RECORDED INFORMATION =>
------------------------------

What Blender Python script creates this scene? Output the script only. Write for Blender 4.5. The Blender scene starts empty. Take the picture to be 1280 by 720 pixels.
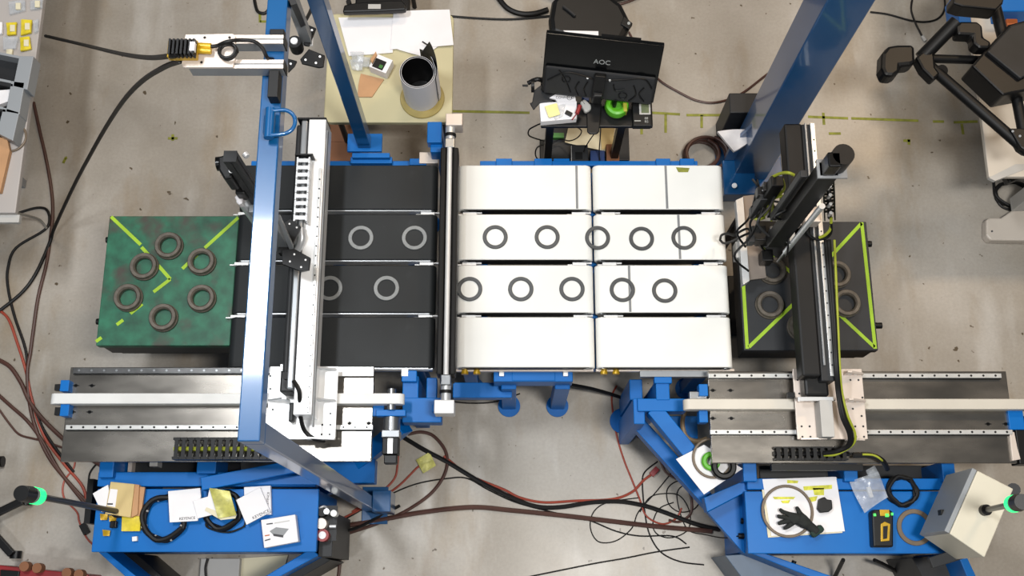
import bpy, math, random
from mathutils import Vector, Matrix
random.seed(7)
SC = bpy.context.scene
COL = SC.collection
PI = math.pi

# ---------------------------------------------------------------- camera, light, exposure
H = 6.0                      # camera height over the floor
F = 1350.0                   # focal length in pixels of a 1280 wide frame
T = math.atan(380 / 1350.0)  # tilt away from straight down
cd = bpy.data.cameras.new('camera')
cam = bpy.data.objects.new('camera', cd); COL.objects.link(cam)
cam.location = (0, 0, H); cam.rotation_euler = (T, 0, 0)
cd.sensor_width = 36; cd.lens = 36 * F / 1280; cd.clip_start = .05
SC.camera = cam
SC.view_settings.view_transform = 'Standard'; SC.view_settings.look = 'None'
SC.view_settings.gamma = 1; SC.view_settings.use_curve_mapping = False
SC.view_settings.exposure = 0.15
W = bpy.data.worlds.new('hall'); SC.world = W; W.use_nodes = True
W.node_tree.nodes['Background'].inputs[0].default_value = (.80, .86, .92, 1)
W.node_tree.nodes['Background'].inputs[1].default_value = .12
def lamp(name, loc, sx, sy, power, col):
    l = bpy.data.lights.new(name, 'AREA'); l.shape = 'RECTANGLE'; l.size = sx; l.size_y = sy
    l.energy = power; l.color = col
    o = bpy.data.objects.new(name, l); o.location = loc; COL.objects.link(o); return o
lamp('overhead_lamp', (-1.92, 2.1, 7.4), .45, 1.1, 200, (.94, .97, 1))
lamp('overhead_lamp', (1.35, -.1, 7.4), 1.2, .5, 285, (1, .975, .93))
lamp('overhead_lamp', (4.4, 5.2, 7.4), 1.4, .6, 165, (1, .74, .48))
lamp('overhead_lamp', (.2, 5.6, 7.4), 1.4, .5, 105, (1, .84, .66))

lamp('overhead_lamp', (-3.4, -2.4, 7.4), 1.2, .5, 110, (.93, .97, 1))  # fill lamp added to brighten the rear gantry post and left side

c_, s_ = math.cos(T), math.sin(T)
def at(px, py, z=0.0):
    """point of the place at height z seen at a photograph pixel"""
    u = (px - 640) / F; v = (360 - py) / F
    t = (z - H) / (v * s_ - c_)
    return Vector((u * t, (v * c_ + s_) * t, z))

# ---------------------------------------------------------------- materials
def lin(c):
    return tuple((x / 12.92 if x <= .04045 else ((x + .055) / 1.055) ** 2.4) for x in (v / 255 for v in c)) + (1,)
MATS = {}
def mat(name, rgb, rough=.5, metal=0., vary=.12, scale=8., bump=0., emit=0., spec=.5, trans=0., alpha=1., coat=0., dirt=None):
    m = bpy.data.materials.new(name); m.use_nodes = True
    nt = m.node_tree; N = nt.nodes; L = nt.links
    b = N['Principled BSDF']; b.inputs['Roughness'].default_value = rough; b.inputs['Metallic'].default_value = metal
    b.inputs['Specular IOR Level'].default_value = spec
    if trans: b.inputs['Transmission Weight'].default_value = trans
    if alpha < 1: b.inputs['Alpha'].default_value = alpha
    if coat: b.inputs['Coat Weight'].default_value = coat; b.inputs['Coat Roughness'].default_value = .07
    col = lin(rgb)
    tc = N.new('ShaderNodeTexCoord'); n = N.new('ShaderNodeTexNoise')
    n.inputs['Scale'].default_value = scale; n.inputs['Detail'].default_value = 5
    L.new(tc.outputs['Object'], n.inputs['Vector'])
    r = N.new('ShaderNodeValToRGB')
    r.color_ramp.elements[0].position = .3; r.color_ramp.elements[1].position = .7
    r.color_ramp.elements[0].color = tuple(max(0, x * (1 - vary)) for x in col[:3]) + (1,)
    r.color_ramp.elements[1].color = tuple(min(1, x * (1 + vary)) for x in col[:3]) + (1,)
    L.new(n.outputs['Fac'], r.inputs['Fac'])
    last = r.outputs['Color']
    if dirt:
        n2 = N.new('ShaderNodeTexNoise'); n2.inputs['Scale'].default_value = dirt[1]; n2.inputs['Detail'].default_value = 8
        L.new(tc.outputs['Object'], n2.inputs['Vector'])
        r2 = N.new('ShaderNodeValToRGB'); r2.color_ramp.elements[0].position = dirt[2]; r2.color_ramp.elements[1].position = dirt[2] + .14
        L.new(n2.outputs['Fac'], r2.inputs['Fac'])
        mx = N.new('ShaderNodeMix'); mx.data_type = 'RGBA'
        L.new(r2.outputs['Color'], mx.inputs[0]); L.new(last, mx.inputs[6]); mx.inputs[7].default_value = lin(dirt[0]); last = mx.outputs[2]
    L.new(last, b.inputs['Base Color'])
    if emit:
        b.inputs['Emission Color'].default_value = col; b.inputs['Emission Strength'].default_value = emit
    if bump:
        bp = N.new('ShaderNodeBump'); bp.inputs['Strength'].default_value = bump; bp.inputs['Distance'].default_value = .004
        L.new(n.outputs['Fac'], bp.inputs['Height']); L.new(bp.outputs['Normal'], b.inputs['Normal'])
    MATS[name] = m
    return m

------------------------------

WHAT TO WORK ON =>
Without including any picture, repeat the data exactly.

FULL OUTPUT =>
What Blender Python script creates this scene? Output the script only. Write for Blender 4.5. The Blender scene starts empty. Take the picture to be 1280 by 720 pixels.
import bpy, math, random
from mathutils import Vector, Matrix
random.seed(7)
SC = bpy.context.scene
COL = SC.collection
PI = math.pi

# ---------------------------------------------------------------- camera, light, exposure
H = 6.0                      # camera height over the floor
F = 1350.0                   # focal length in pixels of a 1280 wide frame
T = math.atan(380 / 1350.0)  # tilt away from straight down
cd = bpy.data.cameras.new('camera')
cam = bpy.data.objects.new('camera', cd); COL.objects.link(cam)
cam.location = (0, 0, H); cam.rotation_euler = (T, 0, 0)
cd.sensor_width = 36; cd.lens = 36 * F / 1280; cd.clip_start = .05
SC.camera = cam
SC.view_settings.view_transform = 'Standard'; SC.view_settings.look = 'None'
SC.view_settings.gamma = 1; SC.view_settings.use_curve_mapping = False
SC.view_settings.exposure = 0.15
W = bpy.data.worlds.new('hall'); SC.world = W; W.use_nodes = True
W.node_tree.nodes['Background'].inputs[0].default_value = (.80, .86, .92, 1)
W.node_tree.nodes['Background'].inputs[1].default_value = .12
def lamp(name, loc, sx, sy, power, col):
    l = bpy.data.lights.new(name, 'AREA'); l.shape = 'RECTANGLE'; l.size = sx; l.size_y = sy
    l.energy = power; l.color = col
    o = bpy.data.objects.new(name, l); o.location = loc; COL.objects.link(o); return o
lamp('overhead_lamp', (-1.92, 2.1, 7.4), .45, 1.1, 200, (.94, .97, 1))
lamp('overhead_lamp', (1.35, -.1, 7.4), 1.2, .5, 285, (1, .975, .93))
lamp('overhead_lamp', (4.4, 5.2, 7.4), 1.4, .6, 165, (1, .74, .48))
lamp('overhead_lamp', (.2, 5.6, 7.4), 1.4, .5, 105, (1, .84, .66))

lamp('overhead_lamp', (-3.4, -2.4, 7.4), 1.2, .5, 110, (.93, .97, 1))  # fill lamp added to brighten the rear gantry post and left side

c_, s_ = math.cos(T), math.sin(T)
def at(px, py, z=0.0):
    """point of the place at height z seen at a photograph pixel"""
    u = (px - 640) / F; v = (360 - py) / F
    t = (z - H) / (v * s_ - c_)
    return Vector((u * t, (v * c_ + s_) * t, z))

# ---------------------------------------------------------------- materials
def lin(c):
    return tuple((x / 12.92 if x <= .04045 else ((x + .055) / 1.055) ** 2.4) for x in (v / 255 for v in c)) + (1,)
MATS = {}
def mat(name, rgb, rough=.5, metal=0., vary=.12, scale=8., bump=0., emit=0., spec=.5, trans=0., alpha=1., coat=0., dirt=None):
    m = bpy.data.materials.new(name); m.use_nodes = True
    nt = m.node_tree; N = nt.nodes; L = nt.links
    b = N['Principled BSDF']; b.inputs['Roughness'].default_value = rough; b.inputs['Metallic'].default_value = metal
    b.inputs['Specular IOR Level'].default_value = spec
    if trans: b.inputs['Transmission Weight'].default_value = trans
    if alpha < 1: b.inputs['Alpha'].default_value = alpha
    if coat: b.inputs['Coat Weight'].default_value = coat; b.inputs['Coat Roughness'].default_value = .07
    col = lin(rgb)
    tc = N.new('ShaderNodeTexCoord'); n = N.new('ShaderNodeTexNoise')
    n.inputs['Scale'].default_value = scale; n.inputs['Detail'].default_value = 5
    L.new(tc.outputs['Object'], n.inputs['Vector'])
    r = N.new('ShaderNodeValToRGB')
    r.color_ramp.elements[0].position = .3; r.color_ramp.elements[1].position = .7
    r.color_ramp.elements[0].color = tuple(max(0, x * (1 - vary)) for x in col[:3]) + (1,)
    r.color_ramp.elements[1].color = tuple(min(1, x * (1 + vary)) for x in col[:3]) + (1,)
    L.new(n.outputs['Fac'], r.inputs['Fac'])
    last = r.outputs['Color']
    if dirt:
        n2 = N.new('ShaderNodeTexNoise'); n2.inputs['Scale'].default_value = dirt[1]; n2.inputs['Detail'].default_value = 8
        L.new(tc.outputs['Object'], n2.inputs['Vector'])
        r2 = N.new('ShaderNodeValToRGB'); r2.color_ramp.elements[0].position = dirt[2]; r2.color_ramp.elements[1].position = dirt[2] + .14
        L.new(n2.outputs['Fac'], r2.inputs['Fac'])
        mx = N.new('ShaderNodeMix'); mx.data_type = 'RGBA'
        L.new(r2.outputs['Color'], mx.inputs[0]); L.new(last, mx.inputs[6]); mx.inputs[7].default_value = lin(dirt[0]); last = mx.outputs[2]
    L.new(last, b.inputs['Base Color'])
    if emit:
        b.inputs['Emission Color'].default_value = col; b.inputs['Emission Strength'].default_value = emit
    if bump:
        bp = N.new('ShaderNodeBump'); bp.inputs['Strength'].default_value = bump; bp.inputs['Distance'].default_value = .004
        L.new(n.outputs['Fac'], bp.inputs['Height']); L.new(bp.outputs['Normal'], b.inputs['Normal'])
    MATS[name] = m
    return m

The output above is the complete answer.